Effort to Cap Pension Payments

Senate measure would cut corporate contributions to plans; House action uncertain.

The Senate passed a bill this week that would allow companies to use a 25-year average of corporate bond yields when calculating their defined-benefit pension liabilities. If the measure becomes law, it could greatly reduce the contributions companies have to make to their pension plans, but it’s not clear whether the House will adopt the Senate provision.

The Senate measure is contained in S. 1813, a transportation funding bill. Kathryn Ricard, senior vice president of retirement policy at the ERISA Industry Committee, which represents major U.S. employers, says that a bill to extend transportation funding that the House produced in February did not include the pension provision.

At year-end 2011, the corporate discount rate was about 5.5%, says Andrew Wozniak, director of portfolio management and investment strategy at BNY Mellon Asset Management. The 25-year average for long-term AA bonds was 7.13%, he says, with the low end of the 10% corridor at 6.42% and the high end at 7.85%.

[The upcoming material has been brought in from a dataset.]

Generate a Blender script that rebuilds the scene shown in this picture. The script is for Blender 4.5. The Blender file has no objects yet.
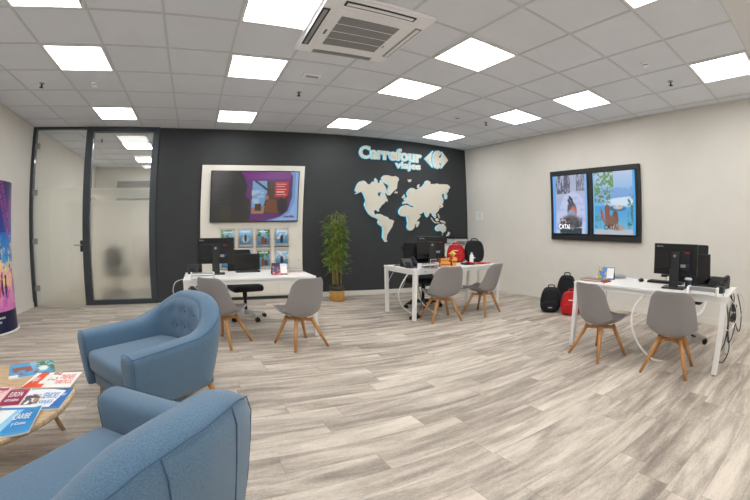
import bpy, bmesh, math, random
import numpy as np
from mathutils import Vector, Matrix, Euler
PI = math.pi
R = math.radians
random.seed(7)
col = bpy.context.scene.collection
T = 0.696            # ceiling tile
H = 3.20             # ceiling height
XR, YB = 7.87, 0.53  # right wall, back wall
XL = -1.43           # left wall
YREAR = -10.2

# ------------------------------------------------------------------ helpers
def s2l(c):
    return tuple((x/12.92 if x <= .04045 else ((x+.055)/1.055)**2.4) for x in c)
def rgb(r, g, b): return s2l((r/255, g/255, b/255))

def mat(name, c, rough=.5, metal=0, noise=0, nscale=40, bump=0, bscale=200, emis=None, estr=0, spec=.5, stretch=None, sheen=0, trans=0, ior=1.45, alpha=1, c2=None):
    m = bpy.data.materials.new(name); m.use_nodes = True
    nt = m.node_tree; n = nt.nodes; l = nt.links
    b = n['Principled BSDF']
    b.inputs['Base Color'].default_value = (*c, 1)
    b.inputs['Roughness'].default_value = rough
    b.inputs['Metallic'].default_value = metal
    b.inputs['Specular IOR Level'].default_value = spec
    b.inputs['IOR'].default_value = ior
    b.inputs['Transmission Weight'].default_value = trans
    b.inputs['Sheen Weight'].default_value = sheen
    b.inputs['Alpha'].default_value = alpha
    if emis: b.inputs['Emission Color'].default_value = (*emis, 1); b.inputs['Emission Strength'].default_value = estr
    if noise or bump:
        tc = n.new('ShaderNodeTexCoord'); mp = n.new('ShaderNodeMapping')
        l.new(tc.outputs['Object'], mp.inputs[0])
        if stretch: mp.inputs['Scale'].default_value = stretch
    if noise:
        t = n.new('ShaderNodeTexNoise'); t.inputs['Scale'].default_value = nscale; t.inputs['Detail'].default_value = 5
        l.new(mp.outputs[0], t.inputs['Vector'])
        r = n.new('ShaderNodeValToRGB')
        ca = c2 or tuple(x*(1-noise) for x in c); cb = tuple(min(1, x*(1+noise)) for x in c) if not c2 else c
        r.color_ramp.elements[0].position = .35; r.color_ramp.elements[1].position = .65
        r.color_ramp.elements[0].color = (*ca, 1); r.color_ramp.elements[1].color = (*cb, 1)
        l.new(t.outputs['Fac'], r.inputs[0]); l.new(r.outputs[0], b.inputs['Base Color'])
    if bump:
        t2 = n.new('ShaderNodeTexNoise'); t2.inputs['Scale'].default_value = bscale; t2.inputs['Detail'].default_value = 3
        l.new(mp.outputs[0], t2.inputs['Vector'])
        bp = n.new('ShaderNodeBump'); bp.inputs['Strength'].default_value = bump; bp.inputs['Distance'].default_value = .004
        l.new(t2.outputs['Fac'], bp.inputs['Height']); l.new(bp.outputs[0], b.inputs['Normal'])
    return m

def vcol_mat(name, rough=.35, estr=0):
    m = bpy.data.materials.new(name); m.use_nodes = True
    nt = m.node_tree; b = nt.nodes['Principled BSDF']
    a = nt.nodes.new('ShaderNodeAttribute'); a.attribute_name = 'Col'
    b.inputs['Roughness'].default_value = rough
    if estr:
        b.inputs['Base Color'].default_value = (.02, .02, .02, 1)
        nt.links.new(a.outputs['Color'], b.inputs['Emission Color']); b.inputs['Emission Strength'].default_value = estr
    else:
        nt.links.new(a.outputs['Color'], b.inputs['Base Color'])
    return m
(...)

Since the 5.5% rate would be outside the 10% corridor, the Senate measure would have companies use the low end of the corridor, 6.42%, instead. The difference of about 100 basis points on the rate would mean a 10% to 15% decrease in plan liabilities, Wozniak says. “That would make the funding status higher, and therefore they wouldn’t have to put as much money in the [pension] trust.” He estimates aggregate corporate pension plan contributions this year could be cut by as much as two-thirds.